HOUSTON (BP)–Houston Baptist University officials entered the Memorial Day weekend not having received notice from Baptist General Convention of Texas officials about its executive board’s action May 25 to escrow nearly $500,000 in funding because of the university’s relationship with the conservative Southern Baptists of Texas Convention.

The 234-member BGCT board voted — with only 12 dissents — to ask HBU to rescind its “fraternal relationship” with the five-year-old SBTC and approved “temporarily” escrowing, beginning June 1, all funding except $169,000 in “ministerial financial aid,” a BGCT news release stated. A motion to soften the language of the request garnered 19 votes, the BGCT reported.

Meanwhile, Houston Baptist University President E.D. Hodo said by telephone May 28 the school had received no notice of the BGCT board’s action and would not comment until it did.

“We have not received anything formally from [the BGCT board], nor have we heard from them informally since they took the vote,” Hodo said.

Last September, when the SBTC and HBU agreed to an informal “fraternal relationship,” HBU trustees re-affirmed the school’s unique affiliation with the BGCT, from which it receives annual budgeted funding.

At the time, BGCT Executive Director Charles Wade said in an HBU news release, “We recognize and affirm the university’s desire to serve all Baptists in Texas and beyond, while at the same time maintaining its historic partnership with the BGCT.”

But messengers to the BGCT’s 2003 annual meeting instructed the convention’s Christian Education Coordinating Board to appoint a review committee to examine the SBTC/HBU relationship and clarify the BGCT/HBU relationship.
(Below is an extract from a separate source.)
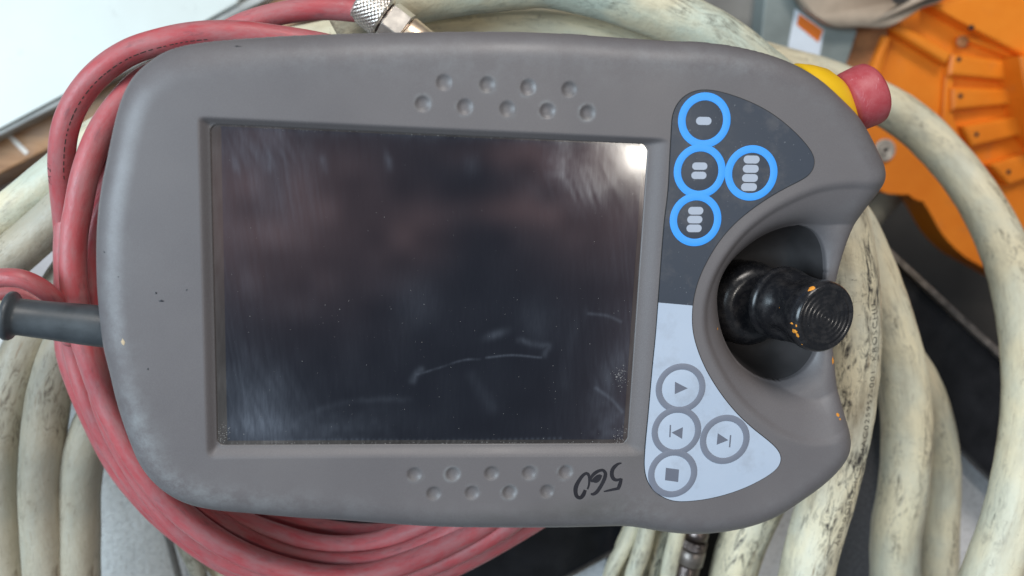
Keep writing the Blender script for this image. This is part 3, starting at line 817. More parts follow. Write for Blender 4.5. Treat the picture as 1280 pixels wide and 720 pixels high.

The BGCT board heard and adopted that report May 25.

The report said HBU’s fraternal relationship with the SBTC “violates the spirit and intent” of its BGCT agreement, forged in 2001 after HBU reduced BGCT representation on its board, that it would “maintain a unique affiliation with the BGCT by not affiliating or establishing a formal relationship with other denominations, conventions or religious entities.”

Since HBU’s move to allow only one-fourth of its trustees to be appointed by the BGCT, the BGCT has trimmed HBU’s funding in half, from about $1.5 million to around $750,000.

After the May 25 meeting, Wade said funds would be escrowed temporarily “until some of these can be worked out.” BGCT President Ken Hall urged care in moving forward with the action “if we want to redeem this relationship” with HBU. Hall said the ultimate decision rests with BGCT messengers.

HBU is the only affiliated BGCT school to relate to the SBTC. Texas Baptist Men, a BGCT auxiliary ministry that receives BGCT budgeted funding, voted in February after an exclusive, longstanding relationship with the Baptist General Convention of Texas to build a fraternal relationship with the SBTC while remaining a BGCT auxiliary ministry — the first such entity to do so.

Texas Baptist Men, comprised of thousands of volunteers in Texas Baptist churches, offers hands-on ministry in areas such as disaster relief and construction support.

Wade said Texas Baptist Men’s fraternal relationship with the SBTC was an “accommodation” because of its unique work among BGCT churches and SBTC churches, according to the news release. BGCT institutions are different, he said.

Unlike Criswell College in Dallas and the two-year Jacksonville College in east Texas, which have affiliate relationships with the SBTC involving partial governance and SBTC budgeted funds, the Houston university receives no budgeted SBTC funding and the SBTC has no governing authority in it.

In 2000, SBTC Executive Director Jim Richards invited fraternal relationships with institutions built by Texas Baptists based on agreement of a “high view of Scripture” and an officially expressed desire to work with the SBTC.